David Sipress, the author in repose. (Photo by Nina Subin) |
In this episode of "Strip Search: The Comic Strip Podcast," we had the great fortune to interview David Sipress — one of The New Yorker magazine’s most well-known contributors — about his wonderful new memoir “What’s So Funny,” a cartoonist’s origin story that delves into tortured family dynamics and hard-learned life lessons that can make you cringe and chuckle all at once. (The best kind of cringing, in our humble opinion.)

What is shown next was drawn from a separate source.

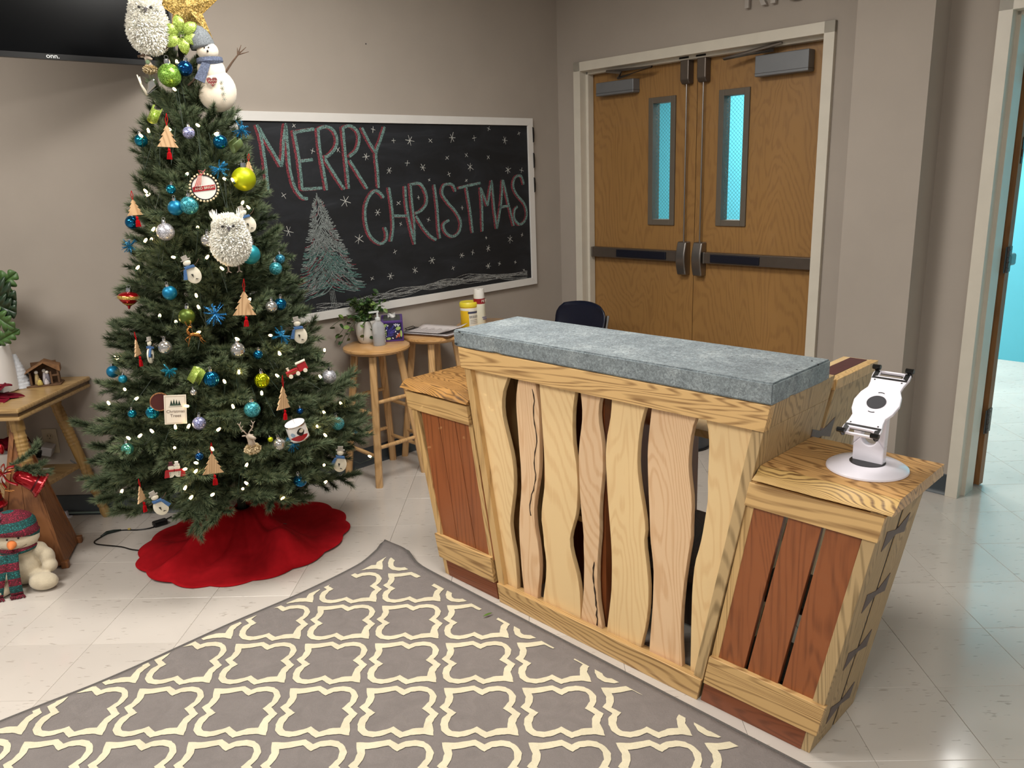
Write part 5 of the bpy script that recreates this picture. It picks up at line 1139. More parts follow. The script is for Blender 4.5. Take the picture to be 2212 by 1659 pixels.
for z in (1.75,1.60,1.455): MB().prism([(U1-.004,z-.045),(U1+.004,z-.04),(U1+.007,z),(U1+.004,z+.04),(U1-.006,z+.045)],-.027,-.004,'xz').build('magnet_clip',M_['black'],cbd,bevel=.001)
def chalk(name,col,th=.44):
    m,nt,b=nodes(name); v=coords(nt,rnd=False); n=N(nt,'ShaderNodeTexNoise',Scale=330.,Detail=3.); nt.links.new(v,n.inputs['Vector'])
    b.inputs['Base Color'].default_value=lin(col); b.inputs['Roughness'].default_value=1
    a=ramp(nt,n.outputs[0],[(th-.05,(0,0,0,1)),(th+.06,(1,1,1,1))]); nt.links.new(a,b.inputs['Alpha']); return m
ch_red=chalk('chalk_red','8a3a44',.47); ch_teal=chalk('chalk_teal','708f8a',.45); ch_wh=chalk('chalk_white','c9c9c4',.38); ch_g=chalk('chalk_grey','8f9694',.42); ch_gr=chalk('chalk_green','5f837c',.44)
def smooth_line(P,k=6):
    out=[]; n=len(P)
    if n<3: k=8
    for i in range(n-1):
        p0=P[max(0,i-1)];p1=P[i];p2=P[i+1];p3=P[min(n-1,i+2)]
        for j in range(k):
            t=j/k; out.append(tuple(.5*((2*p1[q])+(-p0[q]+p2[q])*t+(2*p0[q]-5*p1[q]+4*p2[q]-p3[q])*t*t+(-p0[q]+3*p1[q]-3*p2[q]+p3[q])*t**3) for q in (0,1)))
    out.append(P[-1]); return out
def stroke(mb,P,w,y,off=(0,0),jit=.0007,rr=R_.Random(1)):
    n=len(P); o=len(mb.v)
    for i,p in enumerate(P):
        a=P[max(0,i-1)]; b=P[min(n-1,i+1)]; d=Vector((b[0]-a[0],b[1]-a[1])); d=d.normalized() if d.length>0 else Vector((1,0)); nn=Vector((-d.y,d.x)); ww=w*.5*(.75 if i in (0,n-1) else 1)
        for s in (-1,1): mb.v.append((p[0]+off[0]+nn.x*s*ww+rr.uniform(-jit,jit),y,p[1]+off[1]+nn.y*s*ww+rr.uniform(-jit,jit)))
    for i in range(n-1): mb.f.append((o+2*i,o+2*i+2,o+2*i+3,o+2*i+1)); mb.m.append(0)
for k,sts in CHALK.items():
    mb=MB()
    for s in sts: stroke(mb,smooth_line(s),.016,-.0128,(-.006,.0))
    o=mb.build('chalk_letter',ch_red,cbd)
    mb=MB()
    for s in sts: stroke(mb,smooth_line(s),.015,-.0132,(.006,.001))
    mb.build('chalk_shade',ch_teal,o)
q=R_.Random(4)
for (uu,zz,s) in STARS:
    mb=MB()
    a0=q.uniform(0,PI); nn=3 if s>.018 else 2
    for k in range(nn):
        a=a0+k*PI/nn+q.uniform(-.15,.15); l=s*q.uniform(.8,1.15); stroke(mb,[(uu-math.cos(a)*l,zz-math.sin(a)*l),(uu,zz),(uu+math.cos(a)*l*.9,zz+math.sin(a)*l*.9)],.0028,-.0125)
    mb.build('chalk_snowflake',ch_wh,cbd)
(ax,az),(bx,bz),(cx_,cz_),(lx,lz),(rx,rz2),(t0x,t0z),(t1x,t1z)=CTREE
mw,mg,mr_=MB(),MB(),MB(); q=R_.Random(8)
for i in range(420):
    t=(i/420)**.72; z=az+(cz_-az)*t; xc=ax+(cx_-ax)*t; s=1 if i%2 else -1
    W=(.02+(.5*(rx-lx)*1.02)*t)
    x0_=xc+q.uniform(-.25,.65)*W*s; l=q.uniform(.06,.12)*(.45+t*.75)
    x1_=x0_+s*l; xe=xc+s*W*q.uniform(.95,1.08)
    if (x1_-xe)*s>0: x1_=xe
    if (x1_-x0_)*s<.008: continue
    z1_=z-abs(x1_-x0_)*q.uniform(.55,1.0)*(1-.35*t); P=smooth_line([(x0_,z+.01),((x0_+x1_)/2-s*.004,(z+z1_)/2-.010),(x1_,z1_+.004)],4)
    tgt=mw if t<.55 or q.random()<.35 else (mg if q.random()<.9 else mr_)
    if q.random()<.03: tgt=mr_
    stroke(tgt,P,.0034,-.0124)
stroke(mw,[(ax,az+.012),(ax+.005,az-.03)],.006,-.0124)
for k in range(4): stroke(mw,[(t0x-.012+.008*k,t0z+.02),(t1x-.016+.010*k,t1z)],.003,-.0124)
mw.build('chalk_tree',ch_g,cbd); mg.build('chalk_tree_green',ch_gr,cbd); mr_.build('chalk_tree_red',ch_red,cbd)
mb=MB()
for k in range(15):
    pts=[]; ph=q.uniform(0,6); am=q.uniform(.004,.012)
    i0=q.choice([0,0,1,2,3]); 
    for i in range(i0*5,31):
        f=i/30*(len(CGROUND)-1); a=int(min(f,len(CGROUND)-2)); f-=a; uu=CGROUND[a][0]+(CGROUND[a+1][0]-CGROUND[a][0])*f; zz=CGROUND[a][1]+(CGROUND[a+1][1]-CGROUND[a][1])*f
        pts.append((uu,max(Z0+fw+.003,zz+am*math.sin(i*.55+ph)*(1+uu)*.9-.002+k%3*.004)))
    stroke(mb,pts,.0026,-.0123)
mb.build('chalk_ground',chalk('chalk_ground','a5a6a4',.46),cbd)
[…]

Given our Boston base-of-operations, we of course chatted David up about his time at the Boston Phoenix, along with the seminal moment in Harvard Square that presaged his entrance into the world of professional cartooning. But we also got into his creative process, his influences, what makes a New Yorker cartoon a New Yorker cartoon (spoiler alert: there is no such thing, at least not anymore), and why cartoonists (and other creative folk) have an advantage over, well, everybody else:
"For me, doing cartoons means that when those difficult things happen in life, the things that get you angry or scare you, there's always this place you can go to to to be creative and to feel the optimism that doesn't necessarily cure you of the bad feelings, but it just kind of gives you a way to navigate the situation that most people don't have," Sipress told us. "I feel enormously lucky that I that I have that creative bone in my body."